Social reporting can be tricker, as it lacks the quantitative metrics of the environmental aspect, but the recycling industry has plenty to report, the panelists noted. Betts said the best way to think about social was how a company impacts three levels of people – direct employees, vendors’ employees up and down the value chain, and then the community around the business. 

Safety reporting would fall under social reporting, she suggested, and “I’m sure you all have safety programs and you probably even have safety data.” 

Any work with local nonprofits to donate refurbished equipment would also fall under social reporting, as would working with vendors that are minority owned. 

Perhaps the most well-known section of ESG is the “E,” Greeno said, and carbon emissions specifically. 

“When we think of ESG and carbon, sometimes I’ve heard it used synonymously,” he said. “‘Our carbon footprint is our ESG.’ It’s like, ‘Well, no, that’s one aspect of ESG.'” 

The recycling industry has a big story to tell when it comes to reduced emissions and environmental benefits, Greeno said, and an ESG report is a great place to do so. 

Dynamic recently rolled out a carbon calculator for industry, he said, to help with that reporting. The company worked with a third party to calculate the potential avoided emissions for customers based on the actual items they are recycling and refurbishing. 

“When we think of ESG and carbon, sometimes I’ve heard it used synonymously…Our carbon footprint is our ESG.’ It’s like, ‘Well, no, that’s one aspect of ESG.'”—Curt Greeno, president of Dynamic Lifecycle Innovations.

Dehmey noted that SERI is also developing an ESG reporting standard for the electronics industry, to help reduce variability in reporting and improve credibility. 

“Our goal is really to help the industry be able to standardize some consistent reporting through that value chain, up the chain in a very credible way,” he said. 

Manahan also suggested turning to free EPA resources, such as greenhouse gas emissions calculators, to start the process of reporting on environmental impacts. 

Setting goals 

Another vital part of creating an ESG strategy is making sure the goals in it make sense. Betts said earlier ESG reports had a lot of big, moonshot goals, but she prefers to see “an ambitious but realistic goal that you can hit.” 
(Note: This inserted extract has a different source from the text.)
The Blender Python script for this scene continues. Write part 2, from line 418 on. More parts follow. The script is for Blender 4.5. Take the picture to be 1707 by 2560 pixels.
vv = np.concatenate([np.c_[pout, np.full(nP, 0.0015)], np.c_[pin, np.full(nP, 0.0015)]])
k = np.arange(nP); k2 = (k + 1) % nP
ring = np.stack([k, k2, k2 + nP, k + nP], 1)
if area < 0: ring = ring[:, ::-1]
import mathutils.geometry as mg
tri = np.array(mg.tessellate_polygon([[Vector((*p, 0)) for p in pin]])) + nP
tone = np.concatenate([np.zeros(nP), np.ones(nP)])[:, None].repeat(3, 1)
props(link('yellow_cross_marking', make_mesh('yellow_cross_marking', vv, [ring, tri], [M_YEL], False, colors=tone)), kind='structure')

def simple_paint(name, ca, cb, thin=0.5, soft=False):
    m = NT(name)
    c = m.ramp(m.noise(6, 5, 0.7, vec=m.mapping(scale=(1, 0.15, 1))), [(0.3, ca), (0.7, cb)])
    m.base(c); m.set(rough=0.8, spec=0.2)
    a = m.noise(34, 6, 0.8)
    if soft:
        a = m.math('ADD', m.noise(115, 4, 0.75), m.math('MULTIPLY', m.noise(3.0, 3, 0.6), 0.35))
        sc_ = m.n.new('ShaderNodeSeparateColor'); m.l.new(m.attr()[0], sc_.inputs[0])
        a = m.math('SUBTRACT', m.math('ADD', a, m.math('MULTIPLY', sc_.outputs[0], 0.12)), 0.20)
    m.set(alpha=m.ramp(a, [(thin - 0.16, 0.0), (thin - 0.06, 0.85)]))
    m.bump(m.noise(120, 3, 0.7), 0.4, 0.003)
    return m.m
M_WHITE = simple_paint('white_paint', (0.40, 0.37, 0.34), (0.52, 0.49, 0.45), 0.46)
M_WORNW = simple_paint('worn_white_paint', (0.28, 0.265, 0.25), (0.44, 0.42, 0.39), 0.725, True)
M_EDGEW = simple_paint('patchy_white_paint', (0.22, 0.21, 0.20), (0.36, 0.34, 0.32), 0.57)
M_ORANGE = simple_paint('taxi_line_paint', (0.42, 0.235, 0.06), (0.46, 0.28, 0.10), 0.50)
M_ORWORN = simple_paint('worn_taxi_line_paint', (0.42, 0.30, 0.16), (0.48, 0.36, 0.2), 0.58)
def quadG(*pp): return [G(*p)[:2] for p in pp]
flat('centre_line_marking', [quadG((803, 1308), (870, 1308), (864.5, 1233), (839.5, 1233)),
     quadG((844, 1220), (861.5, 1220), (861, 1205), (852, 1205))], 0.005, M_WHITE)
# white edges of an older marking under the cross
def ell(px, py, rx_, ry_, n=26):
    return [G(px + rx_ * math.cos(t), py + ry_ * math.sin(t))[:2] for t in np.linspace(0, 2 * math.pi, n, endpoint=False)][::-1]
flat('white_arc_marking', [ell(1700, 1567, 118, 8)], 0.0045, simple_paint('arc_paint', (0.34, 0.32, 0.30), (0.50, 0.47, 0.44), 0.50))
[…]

“When you don’t hit a goal or you don’t hit a milestone, it can be really demoralizing internally and externally,” she said. “Being realistic with your goals is really important.”

Greeno echoed that sentiment. “Sometimes you can get caught up in trying to do as many things as possible,” he said, “but I think it’s just as important to pick the things that you want to do really well.”

However, Betts added that the recycling sector is also part of a national moonshot goal of a more circular, less carbon intensive economy, and that’s important context to keep in mind. The need for domestic recycling chains for precious metals is growing, and that’s an opportunity, she said. 

“It’s not just about one business’s electronics recycling goals, which is important, but it’s a very big picture national goal that this industry really contributes to,” she said. “I think there’s a part of our industry story there too that we maybe aren’t even telling yet.”